— AIM —
Exactly repeat the material, dropping only the pictures.

— Start STORED DATA —

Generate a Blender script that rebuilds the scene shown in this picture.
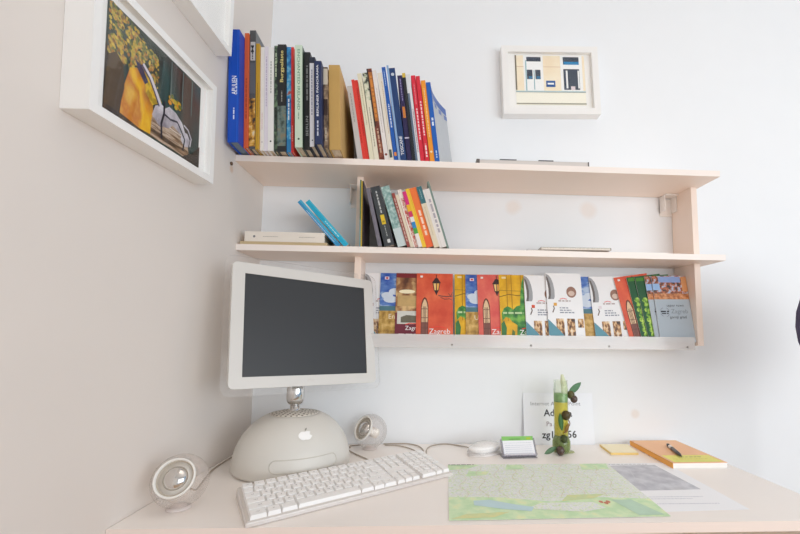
import bpy, math, random
from mathutils import Matrix, Vector

random.seed(7)
for o in list(bpy.data.objects):
    bpy.data.objects.remove(o)
S = bpy.context.scene
COL = S.collection

# ------------------------------------------------------------------ camera
# metres; x runs right along the back wall, y into the room's depth (back wall at 0), z = 0 is the desk top
cam = bpy.data.cameras.new('camera')
cam.sensor_width = 36.0
cam.lens = 403.14 / 800 * 36.0
cam.shift_x = (400 - 440.83) / 800
cam.shift_y = (299.18 - 267) / 800
cam.clip_start = 0.02
cam_ob = bpy.data.objects.new('camera', cam)
COL.objects.link(cam_ob)
r_ = Vector((0.99857504, -0.05218682, 0.01115426))
u_ = Vector((-0.01586752, -0.09079168, 0.99574349))
f_ = Vector((0.05095197, 0.99450159, 0.09149038))
cam_ob.matrix_world = Matrix(((r_.x, u_.x, -f_.x, 0.0), (r_.y, u_.y, -f_.y, -1.19775),
                              (r_.z, u_.z, -f_.z, 0.30946), (0, 0, 0, 1)))
S.camera = cam_ob

# ------------------------------------------------------------------ light
w = bpy.data.worlds.new('daylight')
S.world = w
w.use_nodes = True
nt = w.node_tree
bg = nt.nodes['Background']
bg.inputs[1].default_value = 0.70
tc = nt.nodes.new('ShaderNodeTexCoord')               # open side of the room: cooler daylight from the right
sep = nt.nodes.new('ShaderNodeSeparateXYZ')
mr = nt.nodes.new('ShaderNodeMapRange')
mr.inputs[1].default_value, mr.inputs[2].default_value = 0.1, 0.9
mixc = nt.nodes.new('ShaderNodeMix')
mixc.data_type = 'RGBA'
mixc.inputs[6].default_value = (1.0, 0.955, 0.905, 1)
mixc.inputs[7].default_value = (0.44, 0.63, 0.85, 1)
nt.links.new(tc.outputs['Generated'], sep.inputs[0])
nt.links.new(sep.outputs['X'], mr.inputs[0])
nt.links.new(mr.outputs[0], mixc.inputs[0])
nt.links.new(mixc.outputs[2], bg.inputs[0])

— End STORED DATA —

— WRITTEN ANSWER —
Generate a Blender script that rebuilds the scene shown in this picture.
import bpy, math, random
from mathutils import Matrix, Vector

random.seed(7)
for o in list(bpy.data.objects):
    bpy.data.objects.remove(o)
S = bpy.context.scene
COL = S.collection

# ------------------------------------------------------------------ camera
# metres; x runs right along the back wall, y into the room's depth (back wall at 0), z = 0 is the desk top
cam = bpy.data.cameras.new('camera')
cam.sensor_width = 36.0
cam.lens = 403.14 / 800 * 36.0
cam.shift_x = (400 - 440.83) / 800
cam.shift_y = (299.18 - 267) / 800
cam.clip_start = 0.02
cam_ob = bpy.data.objects.new('camera', cam)
COL.objects.link(cam_ob)
r_ = Vector((0.99857504, -0.05218682, 0.01115426))
u_ = Vector((-0.01586752, -0.09079168, 0.99574349))
f_ = Vector((0.05095197, 0.99450159, 0.09149038))
cam_ob.matrix_world = Matrix(((r_.x, u_.x, -f_.x, 0.0), (r_.y, u_.y, -f_.y, -1.19775),
                              (r_.z, u_.z, -f_.z, 0.30946), (0, 0, 0, 1)))
S.camera = cam_ob

# ------------------------------------------------------------------ light
w = bpy.data.worlds.new('daylight')
S.world = w
w.use_nodes = True
nt = w.node_tree
bg = nt.nodes['Background']
bg.inputs[1].default_value = 0.70
tc = nt.nodes.new('ShaderNodeTexCoord')               # open side of the room: cooler daylight from the right
sep = nt.nodes.new('ShaderNodeSeparateXYZ')
mr = nt.nodes.new('ShaderNodeMapRange')
mr.inputs[1].default_value, mr.inputs[2].default_value = 0.1, 0.9
mixc = nt.nodes.new('ShaderNodeMix')
mixc.data_type = 'RGBA'
mixc.inputs[6].default_value = (1.0, 0.955, 0.905, 1)
mixc.inputs[7].default_value = (0.44, 0.63, 0.85, 1)
nt.links.new(tc.outputs['Generated'], sep.inputs[0])
nt.links.new(sep.outputs['X'], mr.inputs[0])
nt.links.new(mr.outputs[0], mixc.inputs[0])
nt.links.new(mixc.outputs[2], bg.inputs[0])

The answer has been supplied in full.